Accessibility and better facilities were often flagged as an issue at the former Coleville Mews site, as well as better lighting for the displays, and with these items being addressed, the new site has scope for future expansion to adapt to evolving needs. Visitor access has been improved by a highly visible location, just two minutes from Ladbroke Grove tube station.
“The Museum had been looking for a new, larger location for several years,” says Macauley. “In response to stakeholder and visitor feedback our objective was to relocate to somewhere with better access, higher visibility, increased exhibition space, room for better facilities, larger venue space, dedicated learning space and to increase annual visitor capacity from 42,000 to eventually 200,000.”
Over the coming years the museum projects direct visitors of 57,000 in 2016, 86,000 by year 2018 and 125,000 by year 2021. The museum aims to maintain schoolchildren and students as one third of the total audience.
The Museum of Brands, Packaging and Advertising is an educational charity that works with the local, national and global community to deliver engaging learning experiences related to its displays. More than half of the funding needed for this project has been raised thanks to corporate founders Diageo and DS Smith, along with grants from the John Lyon’s Charity and the Garfield Weston Foundation.
To further its educational offer the new home sees the launch of the museum’s first dedicated learning space, which means the Museum can now offer creative sessions Monday-Friday for learners of all ages along with reminiscence, family and community use. Group visit capacity has also tripled to 12 groups per day.
We’re proud to unveil the new Museum of Brands. With increasing visitor numbers, the new space has provided the opportunity to vastly improve the visitor experience and to present a brand new way of understanding British culture and lifestyle since the Industrial Revolution. With such a mass of material, it enables a variety of subjects to be put into context
Consumer historian and Museum founder Robert Opie
Charting the history of popular brands from the 1800s, the museum can draw attention to ones that have survived and those that are no longer with us: brands include Lyon’s individual fruit pies, Oxo, an array of Cadbury’s chocolate, Spangles and Watney’s Party Seven all on display among a total of 14,000 other items of daily life spanning two centuries of British consumer culture.
“More of the collection is on show, in bigger galleries and via an advertising screening room,” says Macauley. “The Museum’s ‘Time Tunnel’ starts with the advent of mass production during the Victorian era and is presented chronologically, this has been extended and we’ve added new 2000 and 2010 galleries, helping connect with younger visitors.”
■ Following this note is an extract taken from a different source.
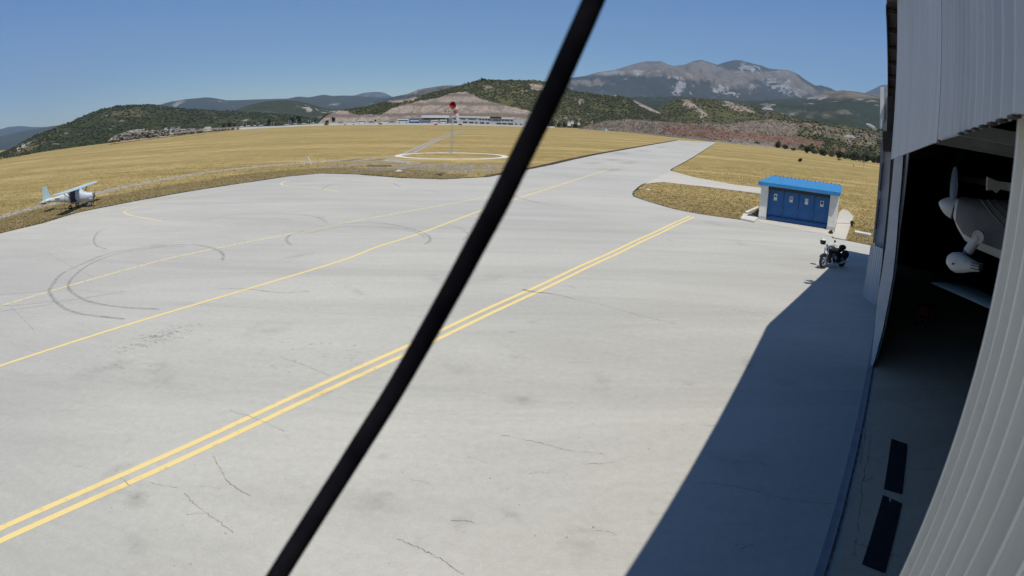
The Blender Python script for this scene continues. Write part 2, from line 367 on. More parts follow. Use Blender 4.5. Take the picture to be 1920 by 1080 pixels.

The visitor experience has been improved vastly with the introduction of the museum’s first café, offering fresh food daily, with seating for 30 indoors plus 30 in our award-winning microclimate garden, and the retail space is 2.5 times bigger.
To fund the new Museum, the museum secured two corporate partners: British multi-nationals Diageo, owners of heritage brands that include Guinness, Pimm’s and Johnnie Walker, and DS Smith, a leading provider of corrugated packaging, recycling services, paper and plastics. Grants partners include the Garfield Weston Foundation and the John Lyon’s Charity.
The relocation and renovation project was budgeted at £1.6m to refit 2,040 m² for use as a Museum. The museum secured the new premises in March 2015 and the public launch of the new space will take place over the Easter Weekend.